▶ **The request**
Make an exact copy of all the material below, apart from the pictures.

▶ **Data extract**
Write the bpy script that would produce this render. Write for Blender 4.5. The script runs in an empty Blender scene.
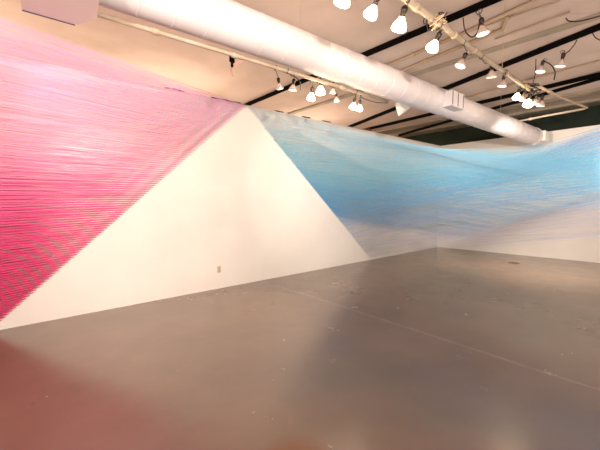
import bpy, bmesh, math, random
from mathutils import Vector as V, Matrix
random.seed(7)
sc = bpy.context.scene
COL = sc.collection
R = math.radians

# ------------------------------------------------------------------ view
F_PX, TH, AZ, H = 328.0, R(3.66), R(48.0), 1.5
fw = V((math.cos(AZ), math.sin(AZ), 0)); rt = V((math.sin(AZ), -math.cos(AZ), 0)); up = V((0, 0, 1))
FF = fw*math.cos(TH) - up*math.sin(TH); UU = fw*math.sin(TH) + up*math.cos(TH)
EYE = V((0, 0, H))
def ray(px, py): return FF + rt*((px-300)/F_PX) - UU*((py-225)/F_PX)
def onz(px, py, z): r = ray(px, py); return EYE + r*((z-H)/r.z)
def ony(px, py, y): r = ray(px, py); return EYE + r*(y/r.y)
def onx(px, py, x): r = ray(px, py); return EYE + r*(x/r.x)
def atd(px, py, d): return EYE + ray(px, py)*d
cam = bpy.data.objects.new('camera', bpy.data.cameras.new('camera')); COL.objects.link(cam)
cam.location = EYE; cam.rotation_euler = (R(90)-TH, 0, -(R(90)-AZ))
cam.data.sensor_width = 36; cam.data.lens = F_PX/600*36; cam.data.clip_start = .02
sc.camera = cam
sc.view_settings.view_transform = 'Standard'; sc.view_settings.look = 'None'
sc.view_settings.gamma = 1; sc.view_settings.use_curve_mapping = False
sc.view_settings.exposure = 0.92

YL, XB, ZC, YR, XR = 5.241, 11.213, 4.3, -1.2, -3.5   # left wall, back wall, ceiling, right wall, rear wall
XO, YO = 12.32, 12.0                                  # outer walls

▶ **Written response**
Write the bpy script that would produce this render. Write for Blender 4.5. The script runs in an empty Blender scene.
import bpy, bmesh, math, random
from mathutils import Vector as V, Matrix
random.seed(7)
sc = bpy.context.scene
COL = sc.collection
R = math.radians

# ------------------------------------------------------------------ view
F_PX, TH, AZ, H = 328.0, R(3.66), R(48.0), 1.5
fw = V((math.cos(AZ), math.sin(AZ), 0)); rt = V((math.sin(AZ), -math.cos(AZ), 0)); up = V((0, 0, 1))
FF = fw*math.cos(TH) - up*math.sin(TH); UU = fw*math.sin(TH) + up*math.cos(TH)
EYE = V((0, 0, H))
def ray(px, py): return FF + rt*((px-300)/F_PX) - UU*((py-225)/F_PX)
def onz(px, py, z): r = ray(px, py); return EYE + r*((z-H)/r.z)
def ony(px, py, y): r = ray(px, py); return EYE + r*(y/r.y)
def onx(px, py, x): r = ray(px, py); return EYE + r*(x/r.x)
def atd(px, py, d): return EYE + ray(px, py)*d
cam = bpy.data.objects.new('camera', bpy.data.cameras.new('camera')); COL.objects.link(cam)
cam.location = EYE; cam.rotation_euler = (R(90)-TH, 0, -(R(90)-AZ))
cam.data.sensor_width = 36; cam.data.lens = F_PX/600*36; cam.data.clip_start = .02
sc.camera = cam
sc.view_settings.view_transform = 'Standard'; sc.view_settings.look = 'None'
sc.view_settings.gamma = 1; sc.view_settings.use_curve_mapping = False
sc.view_settings.exposure = 0.92

YL, XB, ZC, YR, XR = 5.241, 11.213, 4.3, -1.2, -3.5   # left wall, back wall, ceiling, right wall, rear wall
XO, YO = 12.32, 12.0                                  # outer walls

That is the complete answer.